AS the two parties and their leaders are locked in political battle, the nation’s polarization deepens and their supporters are picking up rocks, boulders and sticks.
Zimbabwe Democracy Now, a pressure group, on Thursday issued a statement detailing how a ZANU-PF district chairman, named as Mike Chiwodza, has been going around the province, telling MDC supporters in the villages, “We will kill you after the World Cup.”
They said the man was backed by thugs armed with machetes and barbed wire clubs.
The intimidation and mugging of the population is steadily picking up as the constitutional outreach exercise starts to move.
This, obviously, is a training exercise in preparation for the mooted forthcoming elections.
People are not going to be safe from their own government.
But Mugabe behaves this way because Tsvangirai is standing next to him. There is absolutely no reason why the MDC should not take drastic action to protect the people at the same time it maintains its pro people stand.

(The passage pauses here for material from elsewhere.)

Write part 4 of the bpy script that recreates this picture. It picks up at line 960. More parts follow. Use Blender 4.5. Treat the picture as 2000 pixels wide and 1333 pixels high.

But curiously, the MDC appears to now be caught in a trance of sorts. They know the right thing to do yet they are not doing it.
They scream, squeal and complain to anyone who will listen about Mugabe’s excesses, yet they remain rooted in the very same quagmire that is making them complicit in these shenanigans.
The MDC has a clear choice: it’s either it stands with the people or it continues to stand with Mugabe.
With where we are now headed, they cannot afford to try to remain neutral while all the wrong things are happening to the people. There is just no middle ground. They must take a stand.
It is either they disengage and return to the people to seek a fresh mandate or they burn their MDC cards and buy ZANU-PF cards.
Referendum and elections are looming. The MDC is going to get people killed.
The MDC is now playing more dangerous games than ZANU-PF yet this is just the right time for them to take a stand.
We notice what they are trying to do.
They want to have it both ways. And it will not work.
The people have repeatedly warned them but, apparently, the food on their tables is too inviting to abandon.
I see a bad moon rising, for both the people and the MDC.